Landscaping of the abbey cemetery has been enhanced through the years. In 1915, a cement-block wall was built along the front of the cemetery and a large wrought-iron double gate installed at the entrance. Two sculptured metal angels with trumpets flanked the gate. Later, land near the cemetery was cleared and arborvitae hedges planted. In 1932, the cemetery was made more formal when it was seeded with grass and rows of spruce trees were planted along the main driveway. This driveway was further enhanced in 1989 when Brother Benedict Leuthner, O.S.B., oversaw the planting of 53 poplar trees among the spruce trees.

In 1952, Abbot Baldwin Dworschak, O.S.B., decided to renovate the cemetery as a way to “honor the first abbots and pioneer monks.” The crumbling limestone grave markers were gradually replaced with newly designed markers made from Cold Spring granite and, on 9 September 1953, a new granite monument designed by Frank Kacmarcik, Obl.S.B. (†22 February 2004), was installed over the grave of Abbot Alcuin Deutsch, O.S.B. (†12 May 1951).

On June 18, 1964, graves of the five deceased abbots were moved to new vaults at the west end of the cemetery near this monument. Coordinated by Brother John Anderl, O.S.B. (†1 January 2003), and with the help of 12 novices under the direction of Father Roger Klassen, O.S.B., this project gave the cemetery a beauty and serenity that encourages contemplation of the contributions made to the abbey by past abbots and monks. A turnabout at the end of the driveway, with granite walls designed by Father Cloud Meinberg, O.S.B. (†7 July 1982), was added at this time as well.

Vatican Council II brought further changes. The original layout of the cemetery contained separate sections for graves of brothers and priests. After Vatican Council II, this practice was discontinued and the monks are now buried in the order in which they died. Brother Kevin Brush, O.S.B. (†13 March 1967), was the first monk to be buried in the section formerly reserved for priests.

In 2004, the monastic community decided to add a section for alumni, oblates, employees, and friends of the abbey, university, and prep school. Cemetery design and landscape architect, Jack C. Goodnoe, drew up plans for the space located between the abbey cemetery and the abbey’s apple orchard. The plan complemented the natural woodland and lake setting, while integrating modern features with the existing monastic cemetery. It included cremation burial options, both traditional ground lots and two cremation interment walls (columbaria).

The plans were implemented by Minneapolis-based landscape designers, Oslund and Associates, who advised on the scale of the columbaria, benches, sidewalks, and monument designs, as well as on the variety of trees, shrubs, and flowers. The addition was completed in the spring of 2008 when the granite columbaria wall niches were installed and landscaping was completed. Also at this time, a cemetery office for the new alumni and friends section was established and combined with the parish and monastic cemetery office.

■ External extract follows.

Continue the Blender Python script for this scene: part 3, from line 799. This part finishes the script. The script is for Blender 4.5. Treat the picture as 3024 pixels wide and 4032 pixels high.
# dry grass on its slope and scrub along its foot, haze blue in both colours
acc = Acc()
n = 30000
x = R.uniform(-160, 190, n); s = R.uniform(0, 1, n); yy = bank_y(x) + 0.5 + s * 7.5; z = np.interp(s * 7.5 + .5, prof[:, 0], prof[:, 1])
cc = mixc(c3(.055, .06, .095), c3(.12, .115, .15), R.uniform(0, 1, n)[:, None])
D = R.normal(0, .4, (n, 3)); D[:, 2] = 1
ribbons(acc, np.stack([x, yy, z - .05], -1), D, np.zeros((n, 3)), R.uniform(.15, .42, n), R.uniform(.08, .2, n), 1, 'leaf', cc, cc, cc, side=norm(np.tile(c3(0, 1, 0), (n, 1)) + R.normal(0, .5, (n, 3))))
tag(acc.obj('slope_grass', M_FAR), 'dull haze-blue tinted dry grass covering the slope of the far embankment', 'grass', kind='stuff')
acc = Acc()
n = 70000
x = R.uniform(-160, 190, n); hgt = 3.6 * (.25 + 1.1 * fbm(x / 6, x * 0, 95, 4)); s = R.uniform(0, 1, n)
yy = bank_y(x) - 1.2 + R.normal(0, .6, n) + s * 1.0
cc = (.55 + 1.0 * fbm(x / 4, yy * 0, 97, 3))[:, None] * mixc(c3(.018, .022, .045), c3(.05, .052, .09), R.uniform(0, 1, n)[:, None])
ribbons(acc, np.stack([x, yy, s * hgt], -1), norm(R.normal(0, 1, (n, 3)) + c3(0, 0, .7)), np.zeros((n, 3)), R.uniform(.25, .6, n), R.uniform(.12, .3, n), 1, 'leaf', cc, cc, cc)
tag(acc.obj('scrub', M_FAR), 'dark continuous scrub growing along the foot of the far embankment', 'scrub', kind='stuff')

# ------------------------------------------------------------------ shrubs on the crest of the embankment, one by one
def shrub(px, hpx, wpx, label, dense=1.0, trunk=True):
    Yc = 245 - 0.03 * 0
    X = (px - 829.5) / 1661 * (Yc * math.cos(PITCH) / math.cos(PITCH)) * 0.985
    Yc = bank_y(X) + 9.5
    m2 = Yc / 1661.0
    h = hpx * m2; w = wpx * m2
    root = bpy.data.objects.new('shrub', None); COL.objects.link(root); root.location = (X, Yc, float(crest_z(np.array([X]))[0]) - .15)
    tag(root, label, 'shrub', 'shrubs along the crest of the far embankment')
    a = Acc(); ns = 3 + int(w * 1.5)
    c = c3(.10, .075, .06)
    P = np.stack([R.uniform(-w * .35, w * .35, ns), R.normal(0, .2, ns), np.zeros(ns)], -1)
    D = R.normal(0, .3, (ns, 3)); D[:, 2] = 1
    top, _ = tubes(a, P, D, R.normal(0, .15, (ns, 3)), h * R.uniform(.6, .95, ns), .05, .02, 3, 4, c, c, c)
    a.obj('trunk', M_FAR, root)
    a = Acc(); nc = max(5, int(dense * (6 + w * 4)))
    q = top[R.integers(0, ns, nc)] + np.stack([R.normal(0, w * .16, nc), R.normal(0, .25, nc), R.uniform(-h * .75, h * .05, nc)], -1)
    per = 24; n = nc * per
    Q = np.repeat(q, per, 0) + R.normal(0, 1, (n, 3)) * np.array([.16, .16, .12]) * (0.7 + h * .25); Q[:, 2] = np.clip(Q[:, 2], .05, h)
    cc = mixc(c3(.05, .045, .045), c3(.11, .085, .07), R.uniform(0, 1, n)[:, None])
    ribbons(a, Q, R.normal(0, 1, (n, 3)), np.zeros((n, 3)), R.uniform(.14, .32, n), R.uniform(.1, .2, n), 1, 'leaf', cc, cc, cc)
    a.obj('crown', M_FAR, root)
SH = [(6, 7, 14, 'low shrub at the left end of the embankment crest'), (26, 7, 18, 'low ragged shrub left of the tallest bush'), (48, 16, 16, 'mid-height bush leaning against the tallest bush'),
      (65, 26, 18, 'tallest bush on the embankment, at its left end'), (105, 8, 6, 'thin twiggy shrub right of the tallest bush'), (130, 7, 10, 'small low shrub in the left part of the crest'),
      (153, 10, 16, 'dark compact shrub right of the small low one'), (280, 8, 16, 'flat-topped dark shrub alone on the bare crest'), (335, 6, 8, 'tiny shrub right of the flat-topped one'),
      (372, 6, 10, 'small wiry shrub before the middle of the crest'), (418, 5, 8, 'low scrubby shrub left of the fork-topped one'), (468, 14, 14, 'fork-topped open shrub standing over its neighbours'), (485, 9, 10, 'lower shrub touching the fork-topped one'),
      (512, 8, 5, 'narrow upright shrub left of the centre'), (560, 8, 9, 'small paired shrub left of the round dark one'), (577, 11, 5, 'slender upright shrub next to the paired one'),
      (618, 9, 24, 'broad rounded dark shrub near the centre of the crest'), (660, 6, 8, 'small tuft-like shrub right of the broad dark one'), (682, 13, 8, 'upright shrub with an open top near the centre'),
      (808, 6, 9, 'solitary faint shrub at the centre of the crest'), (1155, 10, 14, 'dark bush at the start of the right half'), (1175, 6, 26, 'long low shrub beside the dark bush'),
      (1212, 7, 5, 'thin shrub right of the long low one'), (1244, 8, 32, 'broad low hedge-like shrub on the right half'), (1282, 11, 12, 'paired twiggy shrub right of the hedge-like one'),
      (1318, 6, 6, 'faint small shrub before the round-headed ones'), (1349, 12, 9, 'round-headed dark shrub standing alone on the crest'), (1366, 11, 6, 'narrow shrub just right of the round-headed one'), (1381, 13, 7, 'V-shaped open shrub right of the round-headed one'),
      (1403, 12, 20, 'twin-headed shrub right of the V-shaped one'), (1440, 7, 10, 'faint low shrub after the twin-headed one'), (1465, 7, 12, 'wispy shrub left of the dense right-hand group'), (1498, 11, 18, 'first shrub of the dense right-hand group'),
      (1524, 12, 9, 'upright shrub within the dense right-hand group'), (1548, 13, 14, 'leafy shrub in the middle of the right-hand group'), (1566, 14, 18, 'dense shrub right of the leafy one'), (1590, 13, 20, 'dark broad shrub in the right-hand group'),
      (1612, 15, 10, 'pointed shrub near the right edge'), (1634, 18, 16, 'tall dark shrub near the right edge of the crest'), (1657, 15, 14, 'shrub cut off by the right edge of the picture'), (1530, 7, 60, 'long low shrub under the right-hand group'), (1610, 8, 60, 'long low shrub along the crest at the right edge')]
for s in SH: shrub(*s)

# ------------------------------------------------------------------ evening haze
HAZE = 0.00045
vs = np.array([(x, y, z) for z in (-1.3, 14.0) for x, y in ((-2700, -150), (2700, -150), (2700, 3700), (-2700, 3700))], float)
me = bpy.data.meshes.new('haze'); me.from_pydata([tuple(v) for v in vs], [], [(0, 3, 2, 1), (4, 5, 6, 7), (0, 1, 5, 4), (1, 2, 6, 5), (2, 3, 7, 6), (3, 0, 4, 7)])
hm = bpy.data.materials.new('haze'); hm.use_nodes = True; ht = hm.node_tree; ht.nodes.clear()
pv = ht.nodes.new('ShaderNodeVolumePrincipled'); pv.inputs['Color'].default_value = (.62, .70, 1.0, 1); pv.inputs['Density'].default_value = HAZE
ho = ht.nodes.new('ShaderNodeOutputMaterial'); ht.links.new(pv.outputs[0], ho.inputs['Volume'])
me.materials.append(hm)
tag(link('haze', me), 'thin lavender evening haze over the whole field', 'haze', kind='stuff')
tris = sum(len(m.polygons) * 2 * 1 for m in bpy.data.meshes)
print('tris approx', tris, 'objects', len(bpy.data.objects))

On 6 June 2008, Abbot John Klassen, O.S.B., presided at the dedication and blessing of the cemetery. This followed the first burial, which had occurred in October 2007 when the infant grandson of a Saint John’s alumnus was interred.

The addition of columbaria reflected the growing popularity of cremation among Catholics. Abbot Timothy Kelly, O.S.B., the ninth abbot of Saint John’s (†7 October 2010), was the first member of the monastic community to be cremated and inurned in the abbey cemetery on
17 October 2010.

Though the abbey cemetery has changed much in the 144 years of its existence, its sense of place remains. The simple, monastic nature of the site is retained in the strong, modern interpretation of cemetery design while focusing on the surrounding natural beauty. Saint John’s monks and Saint John’s visitors can stroll past individual headstones or columbarium wall niches and pray for those who have died, sit on a bench in meditation, or just enjoy the sense of place and peace.